- Direction -
Restate the whole listing word for word. Pictures are left out.

------------------------------------

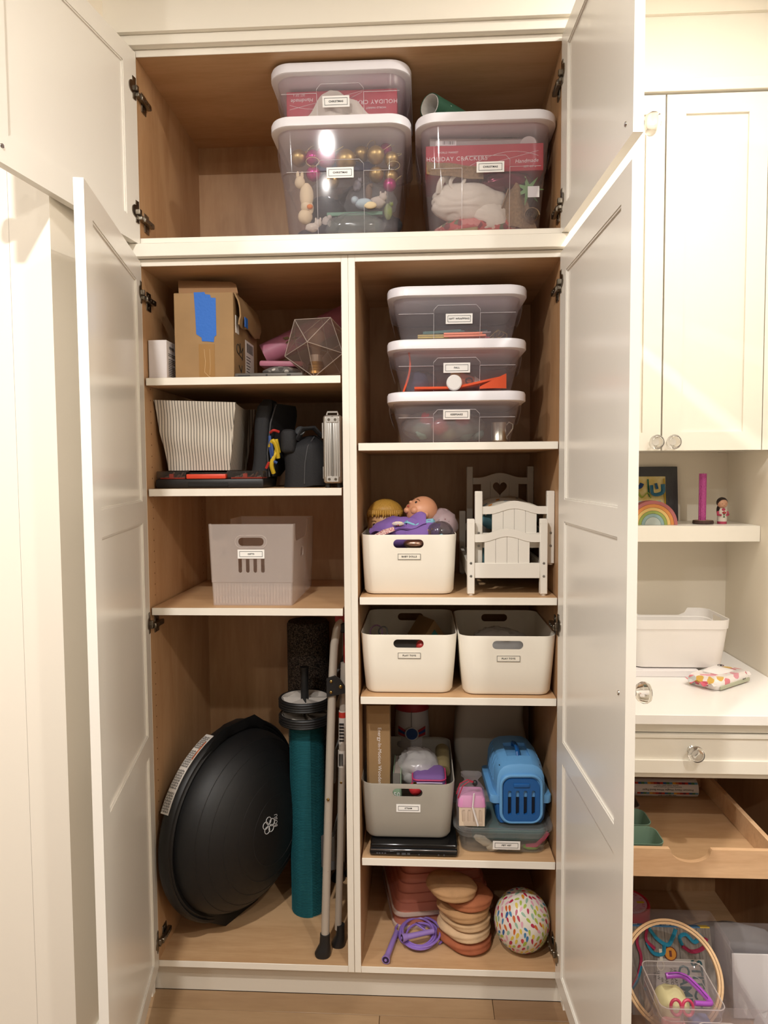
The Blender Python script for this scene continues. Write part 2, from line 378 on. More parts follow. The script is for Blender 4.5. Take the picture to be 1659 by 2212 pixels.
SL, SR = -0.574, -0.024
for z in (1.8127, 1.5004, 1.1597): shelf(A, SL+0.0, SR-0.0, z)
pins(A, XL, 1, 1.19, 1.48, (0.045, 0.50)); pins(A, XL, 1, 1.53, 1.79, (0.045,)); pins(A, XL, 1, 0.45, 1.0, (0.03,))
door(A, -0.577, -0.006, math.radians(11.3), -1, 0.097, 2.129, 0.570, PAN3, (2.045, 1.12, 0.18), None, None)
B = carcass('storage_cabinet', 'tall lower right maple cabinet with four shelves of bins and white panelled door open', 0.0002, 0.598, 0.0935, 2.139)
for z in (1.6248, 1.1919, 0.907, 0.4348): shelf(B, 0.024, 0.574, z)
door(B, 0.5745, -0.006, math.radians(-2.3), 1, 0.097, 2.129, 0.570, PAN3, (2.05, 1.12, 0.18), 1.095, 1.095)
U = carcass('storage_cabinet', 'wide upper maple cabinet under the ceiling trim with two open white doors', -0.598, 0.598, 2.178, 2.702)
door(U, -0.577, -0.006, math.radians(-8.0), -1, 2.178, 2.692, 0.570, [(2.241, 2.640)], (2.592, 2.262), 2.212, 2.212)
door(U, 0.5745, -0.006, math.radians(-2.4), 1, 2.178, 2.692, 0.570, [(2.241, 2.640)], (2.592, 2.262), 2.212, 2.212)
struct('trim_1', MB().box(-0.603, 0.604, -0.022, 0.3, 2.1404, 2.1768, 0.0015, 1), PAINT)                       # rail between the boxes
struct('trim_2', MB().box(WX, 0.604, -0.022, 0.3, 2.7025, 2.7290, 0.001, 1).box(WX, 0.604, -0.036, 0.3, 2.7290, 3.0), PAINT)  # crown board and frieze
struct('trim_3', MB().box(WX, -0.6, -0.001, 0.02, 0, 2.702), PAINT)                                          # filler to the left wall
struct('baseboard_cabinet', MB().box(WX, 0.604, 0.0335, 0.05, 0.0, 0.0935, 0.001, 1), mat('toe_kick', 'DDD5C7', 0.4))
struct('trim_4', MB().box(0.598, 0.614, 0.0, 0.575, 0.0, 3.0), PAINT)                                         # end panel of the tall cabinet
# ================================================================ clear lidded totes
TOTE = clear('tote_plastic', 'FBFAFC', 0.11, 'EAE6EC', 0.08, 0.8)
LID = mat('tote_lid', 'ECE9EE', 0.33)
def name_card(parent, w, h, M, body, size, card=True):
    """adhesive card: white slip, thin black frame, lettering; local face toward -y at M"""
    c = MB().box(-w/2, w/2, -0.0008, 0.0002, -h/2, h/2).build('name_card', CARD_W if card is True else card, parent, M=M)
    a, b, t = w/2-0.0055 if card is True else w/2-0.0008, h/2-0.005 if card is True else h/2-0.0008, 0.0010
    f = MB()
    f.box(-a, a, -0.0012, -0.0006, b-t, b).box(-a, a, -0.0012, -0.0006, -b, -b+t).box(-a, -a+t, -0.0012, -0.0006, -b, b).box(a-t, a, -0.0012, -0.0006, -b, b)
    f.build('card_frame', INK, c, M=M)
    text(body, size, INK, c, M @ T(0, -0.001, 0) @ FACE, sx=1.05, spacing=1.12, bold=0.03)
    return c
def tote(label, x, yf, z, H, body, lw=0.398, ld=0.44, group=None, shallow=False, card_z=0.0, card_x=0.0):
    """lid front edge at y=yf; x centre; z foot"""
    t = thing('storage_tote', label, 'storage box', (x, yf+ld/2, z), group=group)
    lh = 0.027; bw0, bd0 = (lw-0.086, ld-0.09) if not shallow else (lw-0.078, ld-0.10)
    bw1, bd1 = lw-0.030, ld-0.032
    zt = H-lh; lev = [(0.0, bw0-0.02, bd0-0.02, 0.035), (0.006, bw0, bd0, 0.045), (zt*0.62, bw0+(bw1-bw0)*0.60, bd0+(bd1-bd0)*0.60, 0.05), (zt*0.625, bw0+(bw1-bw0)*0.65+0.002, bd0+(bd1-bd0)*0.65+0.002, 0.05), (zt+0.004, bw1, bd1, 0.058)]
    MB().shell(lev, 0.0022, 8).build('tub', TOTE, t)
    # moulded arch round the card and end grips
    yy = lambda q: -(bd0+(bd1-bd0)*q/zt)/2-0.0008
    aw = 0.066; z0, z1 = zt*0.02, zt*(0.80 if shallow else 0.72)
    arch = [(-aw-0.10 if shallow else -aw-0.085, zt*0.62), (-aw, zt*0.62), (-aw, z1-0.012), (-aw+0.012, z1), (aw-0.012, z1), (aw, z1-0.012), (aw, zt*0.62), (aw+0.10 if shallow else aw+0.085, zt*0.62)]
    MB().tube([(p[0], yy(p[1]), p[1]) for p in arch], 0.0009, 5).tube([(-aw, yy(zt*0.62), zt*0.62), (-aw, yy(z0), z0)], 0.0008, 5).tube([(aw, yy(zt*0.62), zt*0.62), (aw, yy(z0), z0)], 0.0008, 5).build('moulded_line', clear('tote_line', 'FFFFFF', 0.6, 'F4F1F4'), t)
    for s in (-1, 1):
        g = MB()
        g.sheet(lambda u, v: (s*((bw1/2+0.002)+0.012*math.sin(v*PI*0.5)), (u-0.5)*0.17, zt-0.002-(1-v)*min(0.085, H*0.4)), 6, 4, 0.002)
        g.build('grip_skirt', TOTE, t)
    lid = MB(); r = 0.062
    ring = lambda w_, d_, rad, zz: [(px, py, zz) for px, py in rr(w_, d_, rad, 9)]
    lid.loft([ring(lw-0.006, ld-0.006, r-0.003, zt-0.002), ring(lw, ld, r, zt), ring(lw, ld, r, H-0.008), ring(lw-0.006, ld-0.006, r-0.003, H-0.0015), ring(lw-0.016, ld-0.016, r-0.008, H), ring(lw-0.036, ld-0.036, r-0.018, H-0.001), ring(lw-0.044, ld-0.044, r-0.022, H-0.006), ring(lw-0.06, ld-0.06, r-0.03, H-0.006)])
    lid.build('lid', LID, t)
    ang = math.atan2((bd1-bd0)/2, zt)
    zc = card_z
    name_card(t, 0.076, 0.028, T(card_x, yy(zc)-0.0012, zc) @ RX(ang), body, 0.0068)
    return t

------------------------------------

- Task solution -
The Blender Python script for this scene continues. Write part 2, from line 378 on. More parts follow. The script is for Blender 4.5. Take the picture to be 1659 by 2212 pixels.
SL, SR = -0.574, -0.024
for z in (1.8127, 1.5004, 1.1597): shelf(A, SL+0.0, SR-0.0, z)
pins(A, XL, 1, 1.19, 1.48, (0.045, 0.50)); pins(A, XL, 1, 1.53, 1.79, (0.045,)); pins(A, XL, 1, 0.45, 1.0, (0.03,))
door(A, -0.577, -0.006, math.radians(11.3), -1, 0.097, 2.129, 0.570, PAN3, (2.045, 1.12, 0.18), None, None)
B = carcass('storage_cabinet', 'tall lower right maple cabinet with four shelves of bins and white panelled door open', 0.0002, 0.598, 0.0935, 2.139)
for z in (1.6248, 1.1919, 0.907, 0.4348): shelf(B, 0.024, 0.574, z)
door(B, 0.5745, -0.006, math.radians(-2.3), 1, 0.097, 2.129, 0.570, PAN3, (2.05, 1.12, 0.18), 1.095, 1.095)
U = carcass('storage_cabinet', 'wide upper maple cabinet under the ceiling trim with two open white doors', -0.598, 0.598, 2.178, 2.702)
door(U, -0.577, -0.006, math.radians(-8.0), -1, 2.178, 2.692, 0.570, [(2.241, 2.640)], (2.592, 2.262), 2.212, 2.212)
door(U, 0.5745, -0.006, math.radians(-2.4), 1, 2.178, 2.692, 0.570, [(2.241, 2.640)], (2.592, 2.262), 2.212, 2.212)
struct('trim_1', MB().box(-0.603, 0.604, -0.022, 0.3, 2.1404, 2.1768, 0.0015, 1), PAINT)                       # rail between the boxes
struct('trim_2', MB().box(WX, 0.604, -0.022, 0.3, 2.7025, 2.7290, 0.001, 1).box(WX, 0.604, -0.036, 0.3, 2.7290, 3.0), PAINT)  # crown board and frieze
struct('trim_3', MB().box(WX, -0.6, -0.001, 0.02, 0, 2.702), PAINT)                                          # filler to the left wall
struct('baseboard_cabinet', MB().box(WX, 0.604, 0.0335, 0.05, 0.0, 0.0935, 0.001, 1), mat('toe_kick', 'DDD5C7', 0.4))
struct('trim_4', MB().box(0.598, 0.614, 0.0, 0.575, 0.0, 3.0), PAINT)                                         # end panel of the tall cabinet
# ================================================================ clear lidded totes
TOTE = clear('tote_plastic', 'FBFAFC', 0.11, 'EAE6EC', 0.08, 0.8)
LID = mat('tote_lid', 'ECE9EE', 0.33)
def name_card(parent, w, h, M, body, size, card=True):
    """adhesive card: white slip, thin black frame, lettering; local face toward -y at M"""
    c = MB().box(-w/2, w/2, -0.0008, 0.0002, -h/2, h/2).build('name_card', CARD_W if card is True else card, parent, M=M)
    a, b, t = w/2-0.0055 if card is True else w/2-0.0008, h/2-0.005 if card is True else h/2-0.0008, 0.0010
    f = MB()
    f.box(-a, a, -0.0012, -0.0006, b-t, b).box(-a, a, -0.0012, -0.0006, -b, -b+t).box(-a, -a+t, -0.0012, -0.0006, -b, b).box(a-t, a, -0.0012, -0.0006, -b, b)
    f.build('card_frame', INK, c, M=M)
    text(body, size, INK, c, M @ T(0, -0.001, 0) @ FACE, sx=1.05, spacing=1.12, bold=0.03)
    return c
def tote(label, x, yf, z, H, body, lw=0.398, ld=0.44, group=None, shallow=False, card_z=0.0, card_x=0.0):
    """lid front edge at y=yf; x centre; z foot"""
    t = thing('storage_tote', label, 'storage box', (x, yf+ld/2, z), group=group)
    lh = 0.027; bw0, bd0 = (lw-0.086, ld-0.09) if not shallow else (lw-0.078, ld-0.10)
    bw1, bd1 = lw-0.030, ld-0.032
    zt = H-lh; lev = [(0.0, bw0-0.02, bd0-0.02, 0.035), (0.006, bw0, bd0, 0.045), (zt*0.62, bw0+(bw1-bw0)*0.60, bd0+(bd1-bd0)*0.60, 0.05), (zt*0.625, bw0+(bw1-bw0)*0.65+0.002, bd0+(bd1-bd0)*0.65+0.002, 0.05), (zt+0.004, bw1, bd1, 0.058)]
    MB().shell(lev, 0.0022, 8).build('tub', TOTE, t)
    # moulded arch round the card and end grips
    yy = lambda q: -(bd0+(bd1-bd0)*q/zt)/2-0.0008
    aw = 0.066; z0, z1 = zt*0.02, zt*(0.80 if shallow else 0.72)
    arch = [(-aw-0.10 if shallow else -aw-0.085, zt*0.62), (-aw, zt*0.62), (-aw, z1-0.012), (-aw+0.012, z1), (aw-0.012, z1), (aw, z1-0.012), (aw, zt*0.62), (aw+0.10 if shallow else aw+0.085, zt*0.62)]
    MB().tube([(p[0], yy(p[1]), p[1]) for p in arch], 0.0009, 5).tube([(-aw, yy(zt*0.62), zt*0.62), (-aw, yy(z0), z0)], 0.0008, 5).tube([(aw, yy(zt*0.62), zt*0.62), (aw, yy(z0), z0)], 0.0008, 5).build('moulded_line', clear('tote_line', 'FFFFFF', 0.6, 'F4F1F4'), t)
    for s in (-1, 1):
        g = MB()
        g.sheet(lambda u, v: (s*((bw1/2+0.002)+0.012*math.sin(v*PI*0.5)), (u-0.5)*0.17, zt-0.002-(1-v)*min(0.085, H*0.4)), 6, 4, 0.002)
        g.build('grip_skirt', TOTE, t)
    lid = MB(); r = 0.062
    ring = lambda w_, d_, rad, zz: [(px, py, zz) for px, py in rr(w_, d_, rad, 9)]
    lid.loft([ring(lw-0.006, ld-0.006, r-0.003, zt-0.002), ring(lw, ld, r, zt), ring(lw, ld, r, H-0.008), ring(lw-0.006, ld-0.006, r-0.003, H-0.0015), ring(lw-0.016, ld-0.016, r-0.008, H), ring(lw-0.036, ld-0.036, r-0.018, H-0.001), ring(lw-0.044, ld-0.044, r-0.022, H-0.006), ring(lw-0.06, ld-0.06, r-0.03, H-0.006)])
    lid.build('lid', LID, t)
    ang = math.atan2((bd1-bd0)/2, zt)
    zc = card_z
    name_card(t, 0.076, 0.028, T(card_x, yy(zc)-0.0012, zc) @ RX(ang), body, 0.0068)
    return t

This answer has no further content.